I decided to limit my party to eighty-five people, which is the age that I will soon be. It was so difficult to hone my friends to eighty-five. It doesn't even scratch the surface. Eighty-five, in fact, really means forty-something, with wives, husbands, lovers, and partners making up the other forty or so. There would be hurt feelings, to be sure. That's why I don't like to give parties. I go about a great deal in social life, but I never reciprocate. The spacious terrace of my penthouse in the Turtle Bay section of New York City, where I have lived for twenty-five years, has a view of the East River, and could easily hold a hundred people or more without much of a squeeze, but I have never once entertained there.
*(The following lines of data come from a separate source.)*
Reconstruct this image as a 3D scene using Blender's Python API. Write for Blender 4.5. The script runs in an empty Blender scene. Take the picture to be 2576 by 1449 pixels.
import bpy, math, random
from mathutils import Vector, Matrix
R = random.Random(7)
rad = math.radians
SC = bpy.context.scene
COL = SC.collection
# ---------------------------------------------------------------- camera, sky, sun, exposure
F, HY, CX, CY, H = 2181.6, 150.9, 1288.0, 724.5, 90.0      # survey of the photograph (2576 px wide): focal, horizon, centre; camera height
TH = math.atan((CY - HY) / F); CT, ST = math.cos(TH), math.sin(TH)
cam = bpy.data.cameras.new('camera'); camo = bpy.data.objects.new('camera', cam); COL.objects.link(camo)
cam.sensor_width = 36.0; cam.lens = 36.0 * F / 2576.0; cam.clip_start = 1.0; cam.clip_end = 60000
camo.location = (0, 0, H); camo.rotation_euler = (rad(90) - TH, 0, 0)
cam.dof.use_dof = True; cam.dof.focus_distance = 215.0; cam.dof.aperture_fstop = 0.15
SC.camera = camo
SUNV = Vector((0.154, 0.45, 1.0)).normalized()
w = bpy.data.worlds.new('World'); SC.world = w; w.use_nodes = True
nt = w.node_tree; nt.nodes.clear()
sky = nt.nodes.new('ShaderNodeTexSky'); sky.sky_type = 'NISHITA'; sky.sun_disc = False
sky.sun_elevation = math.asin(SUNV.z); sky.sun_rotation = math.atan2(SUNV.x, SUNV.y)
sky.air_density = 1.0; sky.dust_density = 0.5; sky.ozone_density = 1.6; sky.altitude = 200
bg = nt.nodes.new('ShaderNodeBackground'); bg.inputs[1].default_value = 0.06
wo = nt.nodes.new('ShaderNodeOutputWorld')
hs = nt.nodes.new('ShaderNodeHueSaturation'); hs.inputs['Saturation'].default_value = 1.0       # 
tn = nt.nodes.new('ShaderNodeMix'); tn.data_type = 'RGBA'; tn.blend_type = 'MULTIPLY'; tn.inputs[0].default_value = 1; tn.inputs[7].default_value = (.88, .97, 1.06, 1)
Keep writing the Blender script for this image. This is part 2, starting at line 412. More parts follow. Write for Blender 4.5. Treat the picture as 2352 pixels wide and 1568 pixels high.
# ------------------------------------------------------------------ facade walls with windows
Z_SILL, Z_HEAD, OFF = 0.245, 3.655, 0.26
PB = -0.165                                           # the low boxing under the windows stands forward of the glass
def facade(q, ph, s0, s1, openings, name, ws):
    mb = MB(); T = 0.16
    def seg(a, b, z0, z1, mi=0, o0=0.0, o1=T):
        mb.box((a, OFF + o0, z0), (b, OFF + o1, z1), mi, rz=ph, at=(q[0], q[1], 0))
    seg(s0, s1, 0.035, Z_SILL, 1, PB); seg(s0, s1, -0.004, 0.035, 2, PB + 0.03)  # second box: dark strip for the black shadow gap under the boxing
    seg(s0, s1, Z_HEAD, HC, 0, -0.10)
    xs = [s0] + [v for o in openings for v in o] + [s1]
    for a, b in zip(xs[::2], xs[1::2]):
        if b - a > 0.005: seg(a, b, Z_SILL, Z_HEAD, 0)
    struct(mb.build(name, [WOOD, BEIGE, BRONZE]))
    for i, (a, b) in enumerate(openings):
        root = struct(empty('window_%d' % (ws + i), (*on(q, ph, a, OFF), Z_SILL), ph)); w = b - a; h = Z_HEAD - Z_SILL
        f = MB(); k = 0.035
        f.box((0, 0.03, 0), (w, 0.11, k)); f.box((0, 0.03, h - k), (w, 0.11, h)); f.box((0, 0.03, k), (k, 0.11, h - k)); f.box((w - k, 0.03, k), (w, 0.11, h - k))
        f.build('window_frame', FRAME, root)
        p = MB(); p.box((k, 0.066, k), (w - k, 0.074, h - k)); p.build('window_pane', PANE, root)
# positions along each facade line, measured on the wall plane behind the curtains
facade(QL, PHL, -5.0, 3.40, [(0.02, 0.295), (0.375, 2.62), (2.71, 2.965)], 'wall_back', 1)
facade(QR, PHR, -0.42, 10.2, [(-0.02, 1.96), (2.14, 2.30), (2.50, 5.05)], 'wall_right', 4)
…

I felt, however, as if I deserved a party. But it was not to be, as you will find. Things happen. Everything changes.

I've noticed that concurrent with the growth of my public popularity, there is a small but powerful group of people who are beginning, or have already begun, to despise me. Elias Renthal, still in federal prison in Las Vegas as this story begins, is one of my despisers. Countess Stamirsky, Zita Stamirsky to her very few friends, is another who despises me after I refused to not write about her son's suicide from a heroin overdose while he was wearing women's clothes at the family castle in Antwerp.

And, of course, there is Perla Zacharias, allegedly the third richest woman in the world, who had me followed by investigators trained by the Mossad in Israel who collected information that she later threatened to use against me. That's the kind of person Perla Zacharias is.

I have written about all these powerful people in Park Avenue, or in a novel, and earned their eternal enmity. Their time would come, I always thought. Elias Renthal knew what he was screaming about when he said, "They're going to get you," his face all red and ugly, as he pointed his finger in my face, only moments before he collapsed on the floor of the men's room of the Butterfield Club.